Common size statements are financial statements in which each line item is expressed as a percentage of a base amount. This allows for easy comparison and analysis of the relative importance of different components within the financial statements. Common size statements can be prepared using both vertical analysis and horizontal analysis techniques.

  1. Vertical Analysis: Vertical analysis, also known as common-size vertical analysis, expresses each line item on a financial statement as a percentage of a base amount. The base amount is typically the total of that particular statement. The purpose of vertical analysis is to assess the relative proportion of each line item and identify any significant changes or trends.

For example, in a common size income statement, each revenue and expense item is expressed as a percentage of total revenue. This allows for the evaluation of the composition of expenses and their relationship to revenue. Similarly, in a common size balance sheet, each asset, liability, and equity item is expressed as a percentage of total assets.

Vertical analysis helps to identify the relative significance of different components, such as the proportion of sales revenue devoted to expenses or the relative size of different assets on the balance sheet.
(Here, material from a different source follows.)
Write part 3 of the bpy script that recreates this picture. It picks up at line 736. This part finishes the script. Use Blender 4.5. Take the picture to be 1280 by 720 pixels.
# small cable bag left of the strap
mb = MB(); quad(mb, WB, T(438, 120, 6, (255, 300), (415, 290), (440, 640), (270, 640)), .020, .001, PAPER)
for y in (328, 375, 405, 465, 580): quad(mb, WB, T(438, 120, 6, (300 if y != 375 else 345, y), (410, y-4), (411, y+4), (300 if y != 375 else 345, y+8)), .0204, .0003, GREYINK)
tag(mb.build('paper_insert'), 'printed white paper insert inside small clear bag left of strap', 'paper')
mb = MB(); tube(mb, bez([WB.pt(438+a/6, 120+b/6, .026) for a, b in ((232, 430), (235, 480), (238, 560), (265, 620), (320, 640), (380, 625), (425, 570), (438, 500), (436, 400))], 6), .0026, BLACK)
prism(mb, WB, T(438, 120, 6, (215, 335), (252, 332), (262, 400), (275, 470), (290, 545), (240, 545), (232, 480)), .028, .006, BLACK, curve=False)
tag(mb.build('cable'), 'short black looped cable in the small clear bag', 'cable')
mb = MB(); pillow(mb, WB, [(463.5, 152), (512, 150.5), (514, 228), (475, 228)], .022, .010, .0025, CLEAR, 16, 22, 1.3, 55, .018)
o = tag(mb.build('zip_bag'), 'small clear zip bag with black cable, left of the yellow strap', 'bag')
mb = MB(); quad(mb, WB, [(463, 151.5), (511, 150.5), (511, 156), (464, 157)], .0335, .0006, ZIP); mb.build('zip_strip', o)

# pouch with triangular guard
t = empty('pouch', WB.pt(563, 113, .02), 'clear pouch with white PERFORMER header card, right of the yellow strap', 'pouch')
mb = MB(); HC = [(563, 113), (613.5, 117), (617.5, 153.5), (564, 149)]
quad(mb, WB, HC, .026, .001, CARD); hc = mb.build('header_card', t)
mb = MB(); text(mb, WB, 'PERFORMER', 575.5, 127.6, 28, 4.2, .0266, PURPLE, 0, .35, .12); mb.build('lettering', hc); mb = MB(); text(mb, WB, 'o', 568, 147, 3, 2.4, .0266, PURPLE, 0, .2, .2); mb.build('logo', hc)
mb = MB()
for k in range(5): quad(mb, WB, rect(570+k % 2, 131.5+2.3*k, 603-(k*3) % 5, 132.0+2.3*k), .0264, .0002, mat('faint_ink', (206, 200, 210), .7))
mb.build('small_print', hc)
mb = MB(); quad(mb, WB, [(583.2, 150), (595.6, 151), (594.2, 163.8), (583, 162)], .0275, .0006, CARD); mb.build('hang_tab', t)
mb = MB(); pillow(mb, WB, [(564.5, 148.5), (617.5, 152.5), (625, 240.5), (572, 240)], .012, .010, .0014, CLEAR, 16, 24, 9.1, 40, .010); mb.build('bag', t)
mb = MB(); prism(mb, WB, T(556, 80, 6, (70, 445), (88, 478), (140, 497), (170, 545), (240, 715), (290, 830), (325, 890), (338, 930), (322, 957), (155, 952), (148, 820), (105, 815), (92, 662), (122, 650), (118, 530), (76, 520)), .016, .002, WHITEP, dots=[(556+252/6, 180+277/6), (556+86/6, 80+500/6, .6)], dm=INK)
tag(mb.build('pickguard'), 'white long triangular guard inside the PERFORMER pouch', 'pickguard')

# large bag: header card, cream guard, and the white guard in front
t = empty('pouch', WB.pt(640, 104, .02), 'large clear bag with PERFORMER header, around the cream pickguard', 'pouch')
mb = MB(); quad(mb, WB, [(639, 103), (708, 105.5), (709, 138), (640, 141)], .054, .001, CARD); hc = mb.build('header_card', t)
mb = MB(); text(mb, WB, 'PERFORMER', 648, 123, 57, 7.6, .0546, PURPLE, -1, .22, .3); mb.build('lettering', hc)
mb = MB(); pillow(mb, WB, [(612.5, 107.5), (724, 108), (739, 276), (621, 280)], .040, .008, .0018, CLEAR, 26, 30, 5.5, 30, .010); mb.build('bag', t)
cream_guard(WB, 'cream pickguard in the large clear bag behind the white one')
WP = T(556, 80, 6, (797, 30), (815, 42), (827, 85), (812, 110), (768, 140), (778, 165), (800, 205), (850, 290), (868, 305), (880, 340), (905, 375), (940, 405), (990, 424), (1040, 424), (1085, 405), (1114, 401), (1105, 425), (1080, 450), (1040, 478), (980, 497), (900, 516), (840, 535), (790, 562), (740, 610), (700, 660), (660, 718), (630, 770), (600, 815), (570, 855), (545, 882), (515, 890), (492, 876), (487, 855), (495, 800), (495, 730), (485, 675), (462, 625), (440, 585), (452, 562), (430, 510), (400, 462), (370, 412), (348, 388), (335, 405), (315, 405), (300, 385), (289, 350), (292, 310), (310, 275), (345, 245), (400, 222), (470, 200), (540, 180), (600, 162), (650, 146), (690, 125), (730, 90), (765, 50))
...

  1. Horizontal Analysis: Horizontal analysis, also known as trend analysis, involves comparing financial statement data over multiple periods to identify patterns, trends, and changes. It focuses on the dollar or percentage change in line items over time. The purpose of horizontal analysis is to assess the growth or decline of specific items and to detect any abnormal fluctuations.

For example, in a horizontal analysis of an income statement, the revenues, expenses, and net income of each period are compared to determine the change in performance. In a horizontal analysis of a balance sheet, the assets, liabilities, and equity of each period are compared to identify changes in the financial structure.

Horizontal analysis helps to assess the direction and magnitude of changes in financial statement items over time, enabling the identification of areas of growth, decline, or instability.

Both vertical and horizontal analyses provide valuable insights into a company’s financial performance and position. Vertical analysis helps to assess the composition and proportion of different line items, while horizontal analysis helps to evaluate trends and changes over time. Combining these techniques provides a more comprehensive understanding of a company’s financial statements and aids in decision-making and financial analysis.